Regards sur les enjeux sociétaux : privilèges, représentations et inclusion autour du terme « cishet »
Employer le mot cishet, c’est braquer le projecteur sur ce qui, souvent, reste implicite. Ce terme rend visibles les privilèges associés au fait d’être à la fois cisgenre et hétérosexuel. Bien souvent, cette combinaison définit la norme : accès facilité à de nombreux espaces, surreprésentation dans les médias, moindre exposition à la discrimination ou à la violence. Ces avantages sont tellement ancrés dans le quotidien qu’ils finissent par se fondre dans le décor.
La normativité cishet ne s’arrête pas aux interactions privées : elle influence aussi les politiques publiques, la visibilité accordée aux personnes trans, non-binaires ou queer. Remettre en question ce cadre, c’est interroger l’évidence et les routines.

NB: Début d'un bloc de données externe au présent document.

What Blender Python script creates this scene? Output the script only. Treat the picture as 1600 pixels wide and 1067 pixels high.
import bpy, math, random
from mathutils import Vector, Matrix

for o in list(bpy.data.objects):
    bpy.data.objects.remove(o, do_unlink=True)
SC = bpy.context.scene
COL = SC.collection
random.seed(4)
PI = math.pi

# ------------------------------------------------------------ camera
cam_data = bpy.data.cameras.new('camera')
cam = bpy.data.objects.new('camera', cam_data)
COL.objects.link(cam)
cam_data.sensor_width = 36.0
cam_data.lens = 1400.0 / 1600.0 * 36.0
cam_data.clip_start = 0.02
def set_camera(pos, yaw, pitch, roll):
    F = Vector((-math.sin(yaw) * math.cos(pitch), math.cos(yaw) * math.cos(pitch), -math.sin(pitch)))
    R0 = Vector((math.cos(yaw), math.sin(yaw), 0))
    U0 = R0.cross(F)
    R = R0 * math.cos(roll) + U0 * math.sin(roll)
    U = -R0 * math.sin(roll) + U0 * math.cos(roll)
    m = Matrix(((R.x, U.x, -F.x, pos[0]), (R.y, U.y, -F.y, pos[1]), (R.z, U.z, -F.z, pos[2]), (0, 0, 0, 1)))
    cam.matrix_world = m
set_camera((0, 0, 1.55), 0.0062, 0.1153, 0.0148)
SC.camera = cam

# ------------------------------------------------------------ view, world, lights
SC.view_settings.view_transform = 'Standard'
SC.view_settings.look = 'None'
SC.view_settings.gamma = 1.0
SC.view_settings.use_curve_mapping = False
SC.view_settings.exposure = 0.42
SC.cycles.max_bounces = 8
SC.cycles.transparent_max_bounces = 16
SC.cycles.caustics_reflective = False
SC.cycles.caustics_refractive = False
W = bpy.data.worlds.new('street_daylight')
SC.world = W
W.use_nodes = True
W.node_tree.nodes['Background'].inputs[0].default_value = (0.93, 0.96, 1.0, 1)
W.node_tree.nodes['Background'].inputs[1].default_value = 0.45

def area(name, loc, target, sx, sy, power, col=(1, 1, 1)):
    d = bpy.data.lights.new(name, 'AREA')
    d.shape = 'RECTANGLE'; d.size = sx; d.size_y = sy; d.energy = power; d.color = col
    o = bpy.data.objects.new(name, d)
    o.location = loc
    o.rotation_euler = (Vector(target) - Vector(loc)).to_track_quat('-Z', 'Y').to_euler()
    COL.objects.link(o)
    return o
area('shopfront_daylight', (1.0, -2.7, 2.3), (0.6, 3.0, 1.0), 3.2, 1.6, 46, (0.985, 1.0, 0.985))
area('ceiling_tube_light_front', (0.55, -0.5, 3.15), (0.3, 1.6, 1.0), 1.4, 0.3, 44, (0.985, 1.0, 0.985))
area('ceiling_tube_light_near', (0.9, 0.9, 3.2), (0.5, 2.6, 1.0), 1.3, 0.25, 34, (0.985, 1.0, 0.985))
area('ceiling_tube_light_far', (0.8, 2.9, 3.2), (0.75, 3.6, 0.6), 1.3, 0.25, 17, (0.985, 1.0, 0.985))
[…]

Mettre les choses à plat, c’est ouvrir le débat sur l’accès aux droits, la reconnaissance, la place de chacun.
Pour illustrer concrètement ces privilèges, voici quelques situations courantes :
- Accès facilité aux droits légaux
- Surreprésentation dans les médias
- Moindre risque de stigmatisation ou de violence
Même au sein de la communauté LGBTQ+, l’usage du terme cishet ne fait pas l’unanimité. Certains mouvements, dits exclusionnistes, l’utilisent pour marquer des frontières, notamment à l’encontre des personnes a-spec. Ces débats rappellent que l’inclusion nécessite une attention continue : s’informer, écouter, remettre en perspective ses propres privilèges. Les mots, loin d’être neutres, délimitent les possibles, ouvrent ou ferment des portes, et pèsent sur les dynamiques collectives.
Nommer ce qui paraissait aller de soi, c’est inviter à changer de regard. Reste à voir jusqu’où cette prise de conscience collective nous mènera.